[begin Exercise material]

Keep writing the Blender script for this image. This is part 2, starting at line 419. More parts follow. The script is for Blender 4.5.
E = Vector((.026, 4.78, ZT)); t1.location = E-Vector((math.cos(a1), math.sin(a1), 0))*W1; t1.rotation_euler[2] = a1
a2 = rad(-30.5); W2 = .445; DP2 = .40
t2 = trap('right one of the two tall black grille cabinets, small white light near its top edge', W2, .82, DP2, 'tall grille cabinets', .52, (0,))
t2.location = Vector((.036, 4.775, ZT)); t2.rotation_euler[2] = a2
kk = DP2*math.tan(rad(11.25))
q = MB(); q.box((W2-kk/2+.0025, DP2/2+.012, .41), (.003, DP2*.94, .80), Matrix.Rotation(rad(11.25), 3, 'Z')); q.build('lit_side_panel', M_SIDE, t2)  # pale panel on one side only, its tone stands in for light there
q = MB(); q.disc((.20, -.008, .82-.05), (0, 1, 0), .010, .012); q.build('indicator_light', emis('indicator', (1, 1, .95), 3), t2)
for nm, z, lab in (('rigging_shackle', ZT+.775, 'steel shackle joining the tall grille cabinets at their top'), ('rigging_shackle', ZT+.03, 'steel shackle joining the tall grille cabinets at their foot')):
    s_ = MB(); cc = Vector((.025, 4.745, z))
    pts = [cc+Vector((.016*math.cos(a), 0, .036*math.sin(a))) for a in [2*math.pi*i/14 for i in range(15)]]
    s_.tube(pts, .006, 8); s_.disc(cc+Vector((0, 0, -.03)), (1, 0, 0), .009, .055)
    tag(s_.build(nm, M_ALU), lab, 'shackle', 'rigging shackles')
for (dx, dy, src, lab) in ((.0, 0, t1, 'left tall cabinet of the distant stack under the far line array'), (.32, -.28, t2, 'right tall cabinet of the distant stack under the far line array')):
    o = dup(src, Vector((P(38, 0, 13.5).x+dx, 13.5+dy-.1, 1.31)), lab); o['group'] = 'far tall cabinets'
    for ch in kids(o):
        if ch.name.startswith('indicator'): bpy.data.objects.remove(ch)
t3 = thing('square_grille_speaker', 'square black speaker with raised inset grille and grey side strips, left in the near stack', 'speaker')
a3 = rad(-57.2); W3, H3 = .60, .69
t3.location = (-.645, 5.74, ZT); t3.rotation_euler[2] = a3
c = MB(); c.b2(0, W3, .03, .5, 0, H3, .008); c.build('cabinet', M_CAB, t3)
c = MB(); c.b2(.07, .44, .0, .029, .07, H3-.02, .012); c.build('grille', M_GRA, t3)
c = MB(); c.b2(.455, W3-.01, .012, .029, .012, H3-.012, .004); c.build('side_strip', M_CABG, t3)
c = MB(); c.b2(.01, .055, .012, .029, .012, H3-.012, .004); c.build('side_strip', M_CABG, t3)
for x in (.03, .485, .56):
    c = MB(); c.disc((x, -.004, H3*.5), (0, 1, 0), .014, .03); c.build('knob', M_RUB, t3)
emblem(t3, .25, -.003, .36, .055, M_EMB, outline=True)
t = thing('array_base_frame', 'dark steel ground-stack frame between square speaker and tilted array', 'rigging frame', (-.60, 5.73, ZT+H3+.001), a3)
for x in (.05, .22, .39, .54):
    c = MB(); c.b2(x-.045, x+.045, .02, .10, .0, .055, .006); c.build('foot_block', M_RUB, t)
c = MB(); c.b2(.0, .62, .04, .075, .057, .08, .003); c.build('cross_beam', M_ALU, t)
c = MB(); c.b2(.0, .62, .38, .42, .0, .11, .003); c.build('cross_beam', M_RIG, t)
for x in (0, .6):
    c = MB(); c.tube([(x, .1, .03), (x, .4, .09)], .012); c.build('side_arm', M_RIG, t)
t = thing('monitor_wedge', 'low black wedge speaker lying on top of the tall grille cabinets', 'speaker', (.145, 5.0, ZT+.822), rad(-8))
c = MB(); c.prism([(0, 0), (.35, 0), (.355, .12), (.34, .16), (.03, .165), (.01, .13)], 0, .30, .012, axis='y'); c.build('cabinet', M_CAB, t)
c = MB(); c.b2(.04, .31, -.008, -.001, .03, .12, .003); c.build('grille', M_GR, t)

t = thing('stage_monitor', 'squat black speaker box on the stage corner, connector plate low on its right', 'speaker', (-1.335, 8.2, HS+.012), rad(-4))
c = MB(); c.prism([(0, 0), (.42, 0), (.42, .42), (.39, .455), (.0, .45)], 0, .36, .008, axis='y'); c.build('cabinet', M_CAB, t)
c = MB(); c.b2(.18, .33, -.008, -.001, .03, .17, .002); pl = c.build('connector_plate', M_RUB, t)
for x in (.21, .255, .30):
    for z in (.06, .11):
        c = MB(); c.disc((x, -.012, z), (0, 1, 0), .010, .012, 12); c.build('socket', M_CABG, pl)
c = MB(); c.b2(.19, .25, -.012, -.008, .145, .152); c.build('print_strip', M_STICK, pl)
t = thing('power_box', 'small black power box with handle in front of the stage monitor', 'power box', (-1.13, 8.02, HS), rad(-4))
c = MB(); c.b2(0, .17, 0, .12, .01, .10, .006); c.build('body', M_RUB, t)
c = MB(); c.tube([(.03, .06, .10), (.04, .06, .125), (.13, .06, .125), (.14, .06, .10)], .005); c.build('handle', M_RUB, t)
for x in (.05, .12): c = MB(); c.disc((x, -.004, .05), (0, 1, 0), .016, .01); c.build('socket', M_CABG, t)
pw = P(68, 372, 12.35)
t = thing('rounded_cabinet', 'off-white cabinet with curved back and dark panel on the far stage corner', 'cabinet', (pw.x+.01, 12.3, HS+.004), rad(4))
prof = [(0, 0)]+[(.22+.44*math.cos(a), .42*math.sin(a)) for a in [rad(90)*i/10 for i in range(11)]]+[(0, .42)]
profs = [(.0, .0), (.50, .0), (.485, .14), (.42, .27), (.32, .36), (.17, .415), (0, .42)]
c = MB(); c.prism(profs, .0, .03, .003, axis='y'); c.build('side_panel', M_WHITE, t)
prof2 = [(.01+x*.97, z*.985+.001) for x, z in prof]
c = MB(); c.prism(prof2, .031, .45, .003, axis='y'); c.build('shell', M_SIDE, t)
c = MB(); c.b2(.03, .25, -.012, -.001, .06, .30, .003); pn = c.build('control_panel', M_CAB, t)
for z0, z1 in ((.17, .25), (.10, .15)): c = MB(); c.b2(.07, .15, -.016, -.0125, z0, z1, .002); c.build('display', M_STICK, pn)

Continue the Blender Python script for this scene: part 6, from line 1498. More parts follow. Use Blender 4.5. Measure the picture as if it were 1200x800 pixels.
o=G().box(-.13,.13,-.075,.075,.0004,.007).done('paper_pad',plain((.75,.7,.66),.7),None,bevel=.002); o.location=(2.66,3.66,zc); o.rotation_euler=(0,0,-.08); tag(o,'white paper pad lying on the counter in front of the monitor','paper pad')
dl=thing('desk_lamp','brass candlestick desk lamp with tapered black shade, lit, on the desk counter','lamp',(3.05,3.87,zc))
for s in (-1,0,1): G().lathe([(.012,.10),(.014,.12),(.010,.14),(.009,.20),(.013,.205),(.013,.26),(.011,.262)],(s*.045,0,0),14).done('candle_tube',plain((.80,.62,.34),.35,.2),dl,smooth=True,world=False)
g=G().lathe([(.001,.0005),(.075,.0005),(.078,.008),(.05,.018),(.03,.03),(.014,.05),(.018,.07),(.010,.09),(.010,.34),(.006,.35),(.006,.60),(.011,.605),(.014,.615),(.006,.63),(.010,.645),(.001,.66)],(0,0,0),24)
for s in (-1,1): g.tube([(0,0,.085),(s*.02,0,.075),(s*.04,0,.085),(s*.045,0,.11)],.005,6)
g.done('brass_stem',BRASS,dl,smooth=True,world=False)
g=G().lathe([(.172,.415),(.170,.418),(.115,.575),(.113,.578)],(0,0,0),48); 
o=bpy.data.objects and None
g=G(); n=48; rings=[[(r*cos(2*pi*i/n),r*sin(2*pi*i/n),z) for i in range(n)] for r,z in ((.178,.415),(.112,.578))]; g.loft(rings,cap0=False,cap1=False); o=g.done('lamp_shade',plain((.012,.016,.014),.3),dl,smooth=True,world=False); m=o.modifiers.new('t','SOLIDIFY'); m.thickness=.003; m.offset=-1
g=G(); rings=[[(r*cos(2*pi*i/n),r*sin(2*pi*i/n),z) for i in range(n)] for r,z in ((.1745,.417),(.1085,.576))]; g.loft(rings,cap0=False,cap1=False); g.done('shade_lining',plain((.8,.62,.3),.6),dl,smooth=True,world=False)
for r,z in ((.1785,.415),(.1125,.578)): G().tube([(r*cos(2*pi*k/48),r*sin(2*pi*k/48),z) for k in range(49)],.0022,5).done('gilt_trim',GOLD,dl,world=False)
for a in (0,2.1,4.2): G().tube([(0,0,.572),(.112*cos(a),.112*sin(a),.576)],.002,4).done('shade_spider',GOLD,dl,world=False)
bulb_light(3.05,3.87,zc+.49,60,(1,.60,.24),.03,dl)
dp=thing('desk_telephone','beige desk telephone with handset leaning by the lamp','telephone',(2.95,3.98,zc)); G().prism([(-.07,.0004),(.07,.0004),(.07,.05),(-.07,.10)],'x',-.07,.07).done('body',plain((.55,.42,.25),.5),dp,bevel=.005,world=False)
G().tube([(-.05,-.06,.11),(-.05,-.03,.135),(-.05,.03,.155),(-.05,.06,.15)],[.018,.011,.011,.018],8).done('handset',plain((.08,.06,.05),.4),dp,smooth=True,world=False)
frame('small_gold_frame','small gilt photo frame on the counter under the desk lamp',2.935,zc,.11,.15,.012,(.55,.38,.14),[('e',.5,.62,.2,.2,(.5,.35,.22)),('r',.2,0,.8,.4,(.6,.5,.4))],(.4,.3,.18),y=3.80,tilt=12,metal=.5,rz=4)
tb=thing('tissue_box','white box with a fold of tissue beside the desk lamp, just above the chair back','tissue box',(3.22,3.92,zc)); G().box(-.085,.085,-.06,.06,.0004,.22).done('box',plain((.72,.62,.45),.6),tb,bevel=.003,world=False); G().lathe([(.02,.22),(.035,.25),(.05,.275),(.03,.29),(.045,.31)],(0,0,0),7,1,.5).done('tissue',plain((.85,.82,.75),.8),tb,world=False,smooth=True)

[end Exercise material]

■ Your objective ■
From the records given above, copy all lines containing "Blender".

■ Exercise solution ■
Keep writing the Blender script for this image. This is part 2, starting at line 419. More parts follow. The script is for Blender 4.5.
Continue the Blender Python script for this scene: part 6, from line 1498. More parts follow. Use Blender 4.5. Measure the picture as if it were 1200x800 pixels.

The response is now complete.